Task: Repeat every record exactly, but keep images out of the copy.

▬▬▬▬▬▬

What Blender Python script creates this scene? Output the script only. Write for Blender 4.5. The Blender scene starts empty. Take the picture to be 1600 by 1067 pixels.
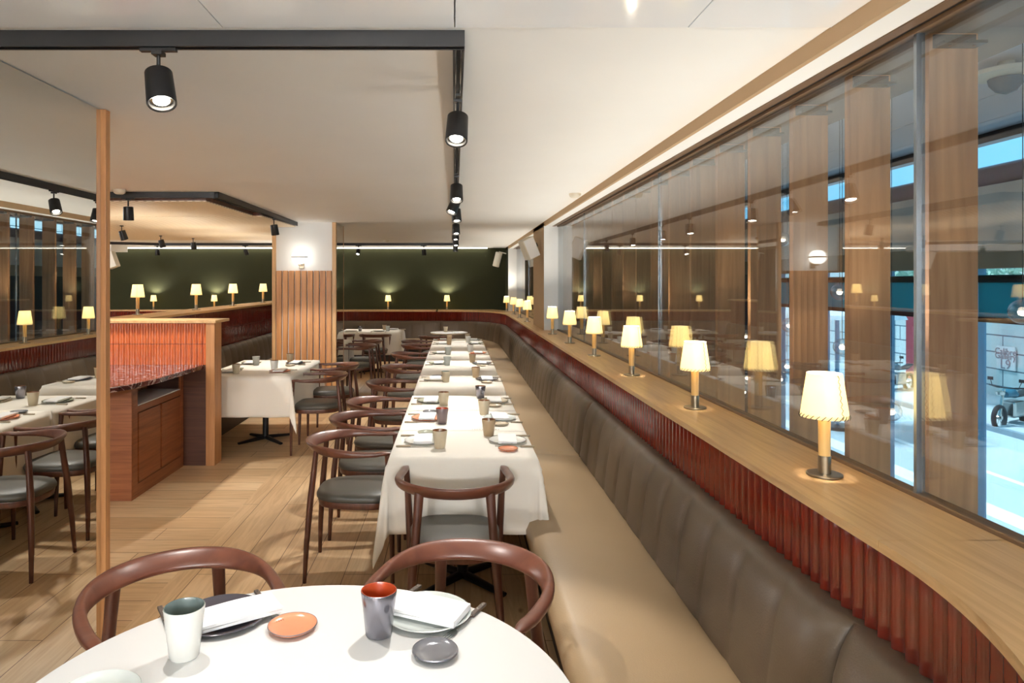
import bpy, math, random
from math import sin, cos, pi, radians, sqrt, hypot
from mathutils import Vector, Matrix
random.seed(7)
SC = bpy.context.scene
C = SC.collection

# ------------------------------------------------------------------ camera / world / exposure
H = 1.625            # eye height
F = 1066.7           # focal length in pixels of the 1600 px frame
VX, VY = 710.5, 441.0
cam_d = bpy.data.cameras.new('camera'); cam = bpy.data.objects.new('camera', cam_d); C.objects.link(cam)
cam.location = (0, 0, H); cam.rotation_euler = (pi/2, 0, 0)
cam_d.sensor_width = 36; cam_d.lens = 24.0
cam_d.shift_x = (800-VX)/1600; cam_d.shift_y = -(533.5-VY)/1600
cam_d.clip_start = 0.02; cam_d.clip_end = 200
SC.camera = cam
SC.view_settings.view_transform = 'Standard'; SC.view_settings.look = 'None'
SC.view_settings.gamma = 1.0; SC.view_settings.exposure = 1.42
try: SC.view_settings.use_curve_mapping = False
except Exception: pass
W = bpy.data.worlds.new('world'); SC.world = W; W.use_nodes = True
wb = W.node_tree.nodes['Background']; wb.inputs[0].default_value = (0.20, 0.64, 1.0, 1); wb.inputs[1].default_value = 0.55
sun_d = bpy.data.lights.new('sun', 'SUN'); sun_d.energy = 3.4; sun_d.angle = .25; sun_d.color = (.72, .9, 1)
sun = bpy.data.objects.new('sun', sun_d); C.objects.link(sun); sun.rotation_euler = Vector((.42, -.2, -.9)).to_track_quat('-Z', 'Y').to_euler()
SC.cycles.max_bounces = 9; SC.cycles.diffuse_bounces = 5; SC.cycles.glossy_bounces = 5
SC.cycles.transparent_max_bounces = 24; SC.cycles.transmission_bounces = 6
SC.cycles.caustics_reflective = False; SC.cycles.caustics_refractive = False
SC.cycles.sample_clamp_indirect = 4.0
SC.cycles.use_denoising = True

SPOT_W = 36.0; LAMP_W = 9.5; FILL_W = 105.0

# ------------------------------------------------------------------ materials
def newmat(name):
    m = bpy.data.materials.new(name); m.use_nodes = True
    return m, m.node_tree, m.node_tree.nodes['Principled BSDF']
def hexc(r, g, b):
    f = lambda v: ((v/255)/12.92 if v/255 <= .04045 else (((v/255)+.055)/1.055)**2.4)
    return (f(r), f(g), f(b), 1)
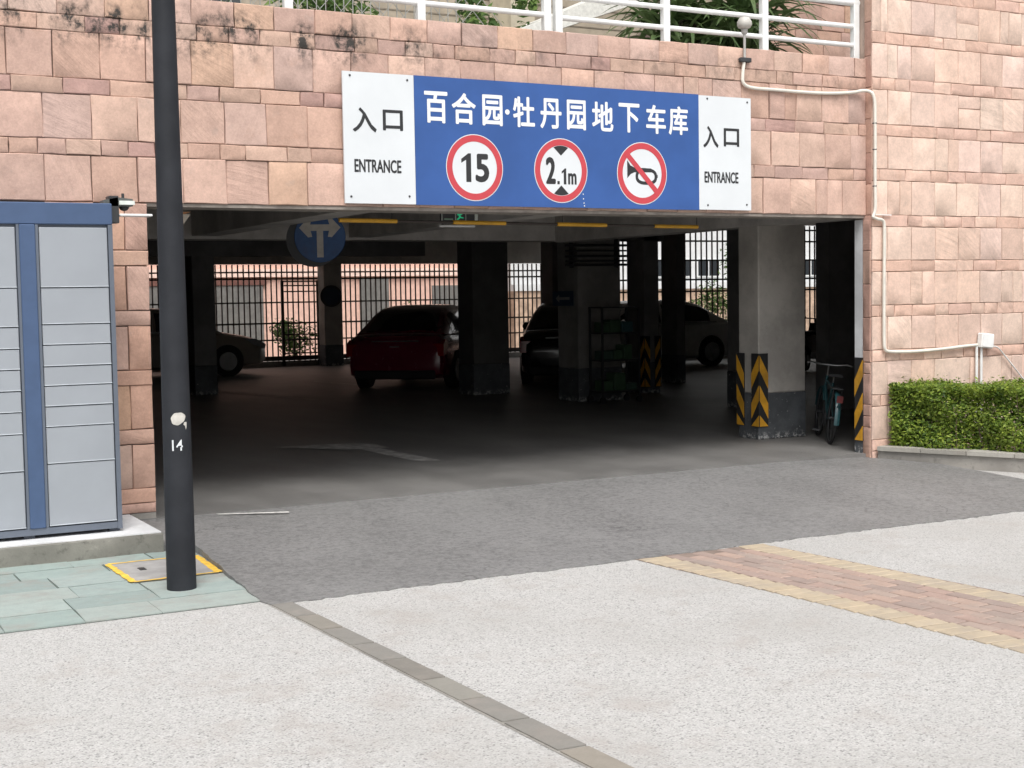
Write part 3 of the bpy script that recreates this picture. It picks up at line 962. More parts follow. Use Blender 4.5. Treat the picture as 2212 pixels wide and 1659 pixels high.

▬▬▬▬▬▬

Written answer:
What Blender Python script creates this scene? Output the script only. Write for Blender 4.5. The Blender scene starts empty. Take the picture to be 1600 by 1067 pixels.
import bpy, math, random
from math import sin, cos, pi, radians, sqrt, hypot
from mathutils import Vector, Matrix
random.seed(7)
SC = bpy.context.scene
C = SC.collection

# ------------------------------------------------------------------ camera / world / exposure
H = 1.625            # eye height
F = 1066.7           # focal length in pixels of the 1600 px frame
VX, VY = 710.5, 441.0
cam_d = bpy.data.cameras.new('camera'); cam = bpy.data.objects.new('camera', cam_d); C.objects.link(cam)
cam.location = (0, 0, H); cam.rotation_euler = (pi/2, 0, 0)
cam_d.sensor_width = 36; cam_d.lens = 24.0
cam_d.shift_x = (800-VX)/1600; cam_d.shift_y = -(533.5-VY)/1600
cam_d.clip_start = 0.02; cam_d.clip_end = 200
SC.camera = cam
SC.view_settings.view_transform = 'Standard'; SC.view_settings.look = 'None'
SC.view_settings.gamma = 1.0; SC.view_settings.exposure = 1.42
try: SC.view_settings.use_curve_mapping = False
except Exception: pass
W = bpy.data.worlds.new('world'); SC.world = W; W.use_nodes = True
wb = W.node_tree.nodes['Background']; wb.inputs[0].default_value = (0.20, 0.64, 1.0, 1); wb.inputs[1].default_value = 0.55
sun_d = bpy.data.lights.new('sun', 'SUN'); sun_d.energy = 3.4; sun_d.angle = .25; sun_d.color = (.72, .9, 1)
sun = bpy.data.objects.new('sun', sun_d); C.objects.link(sun); sun.rotation_euler = Vector((.42, -.2, -.9)).to_track_quat('-Z', 'Y').to_euler()
SC.cycles.max_bounces = 9; SC.cycles.diffuse_bounces = 5; SC.cycles.glossy_bounces = 5
SC.cycles.transparent_max_bounces = 24; SC.cycles.transmission_bounces = 6
SC.cycles.caustics_reflective = False; SC.cycles.caustics_refractive = False
SC.cycles.sample_clamp_indirect = 4.0
SC.cycles.use_denoising = True

SPOT_W = 36.0; LAMP_W = 9.5; FILL_W = 105.0

# ------------------------------------------------------------------ materials
def newmat(name):
    m = bpy.data.materials.new(name); m.use_nodes = True
    return m, m.node_tree, m.node_tree.nodes['Principled BSDF']
def hexc(r, g, b):
    f = lambda v: ((v/255)/12.92 if v/255 <= .04045 else (((v/255)+.055)/1.055)**2.4)
    return (f(r), f(g), f(b), 1)
Write part 3 of the bpy script that recreates this picture. It picks up at line 962. More parts follow. Use Blender 4.5. Treat the picture as 2212 pixels wide and 1659 pixels high.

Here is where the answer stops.